Within a month of opening, they had a rave review in The New York Times. The location, surely, was part of the charm.

In Peter Meehan’s review, talk of Red Hook preceded talk of the food: “What Red Hook needed was a place with an accessible menu that neighborhood folks could rely on and bridge and tunnel folks (that’s you, Manhattanites) could use as an anchor for a night out in the neighborhood. What Red Hook needed, it turns out, was the Good Fork.”

Now the restaurant is celebrating its tenth anniversary and the recent release of The Good Fork Cookbook. In a neighborhood that’s changing, it’s an anchor.

“It’s the vibe,” explained Kim on a recent gray afternoon in Red Hook, gold anchor studs in her earlobes. “Ten years in, and it’s still a mom and pop.”

Kim likes to joke that she opened two restaurants (she also owns the Korean BBQ restaurant and karaoke spot Insa in Gowanus)–one of them twice. When Hurricane Sandy wrecked havoc on New York City, Red Hook, which juts out into the harbor like a hook, was hit particularly hard. The Good Fork was severely damaged by flood water.

“When Sandy happened, for sure we were like ‘We can’t do it. This is some sign. Maybe just call it quits,’” Kim said. But they realized they couldn’t when “The Good Fork family” showed up the next day ready to help. Unlike many other businesses in the neighborhood and across the city, Kim and Schneider reopened after only about two months, a testament to their fans and their importance in the community.

“The outpouring of support, without making it sound corny, was really, really awe-inspiring to me,” Kim said. “That so many people cared. That’s when I realized it wasn’t just our little restaurant. It really belonged to the community in a sense.”

Sohui Kim stands in front of The Good Fork in Red Hook, celebrating 10 years in business. Photo: Georgia Kral

Sohui Kim stands in front of The Good Fork in Red Hook, celebrating 10 years in business. Photo: Georgia Kral

Kim worked at the highly acclaimed West Village restaurant Annisa under chef Anita Lo before opening The Good Fork. In the cookbook, she credits her experience there (“I was a sponge,” she writes.) with helping her become a skilled chef.

“I felt the creativity in me for the first time,” Kim wrote, adding, “I got my butt kicked.”

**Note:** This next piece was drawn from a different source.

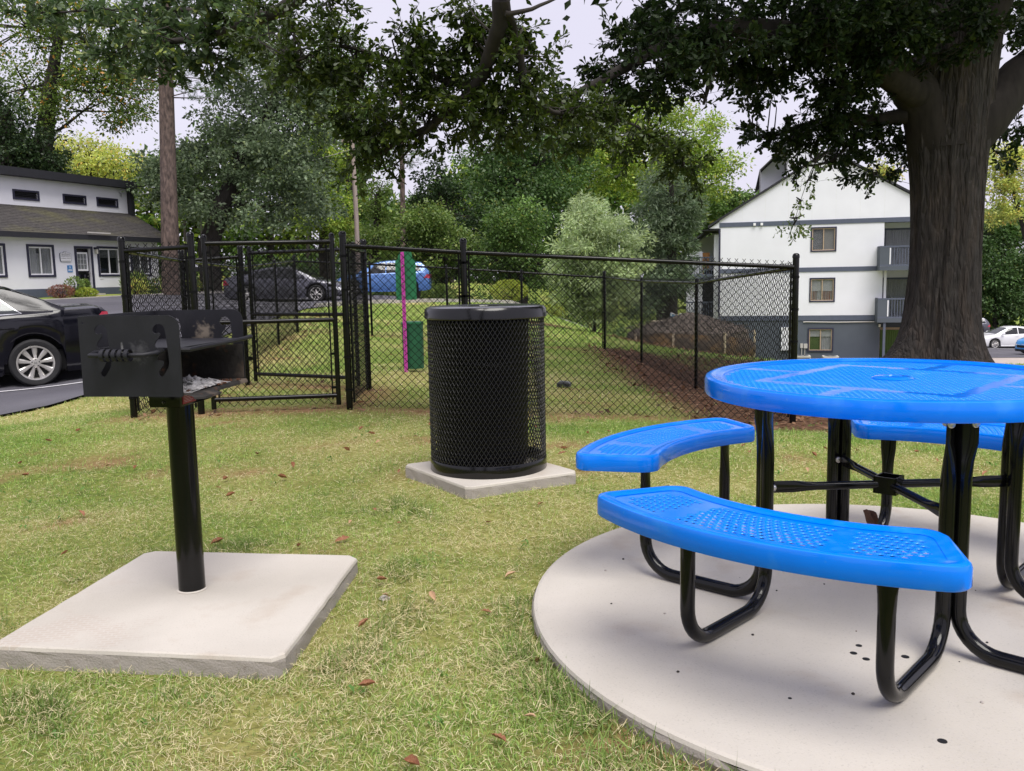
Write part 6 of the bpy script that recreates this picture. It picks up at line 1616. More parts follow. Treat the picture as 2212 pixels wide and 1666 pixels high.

Lo said in an email that she “always knew” the enthusiasm Kim exhibited at Annisa would take her far.

“The Good Fork was really a pioneer in the Red Hook area,” Lo wrote. “Sohui was making simple, robust and delicious food in that neighborhood long before all the other players moved in. It is a quintessential neighborhood restaurant.”

The Red Hook of today is not the Red Hook of 2006. While it hasn’t gentrified at a pace quite like Williamsburg, there are many more businesses and restaurants now and real estate prices have continued to rise, even post Sandy flooding. Prices on the menu at The Good Fork in 2006 were 40% cheaper, Kim said. And yet the restaurant still fits.

“It’s a different scene. But what The Good Fork means … It holds a very special place and it’s unlike a lot of restaurants I know,” Kim said.

The Good Fork's cozy interior invites you in and makes you want to stay awhile. Photo: ABRAMS

The Good Fork’s cozy interior invites you in and makes you want to stay awhile. Photo: ABRAMS

St. John Frizell, the owner of Fort Defiance, a neighboring restaurant and cocktail bar, used to rent the basement apartment of Kim and Schneider’s Red Hook house, and was an early bartender at the restaurant, agreed.

“When they first opened … it had the charm of the amateur,” he said. “It didn’t feel at all contrived or cynical or even professional. Felt like they were making it up as they want. They do a good job of retaining that slightly improvised feeling.”

While Kim says the restaurant isn’t intrinsically linked with the neighborhood because it isn’t serving Red Hook cuisine–an undefined, but interesting menu to consider–she acknowledges the important connection.

“The story of The Good Fork wouldn’t be as interesting nor as charming if it didn’t exist in Red Hook,” she said.

Frizell put it more bluntly.

“For me, it’s impossible to think about The Good Fork or Fort Defiance existing anywhere else in New York City,”he said. “Or even the world.”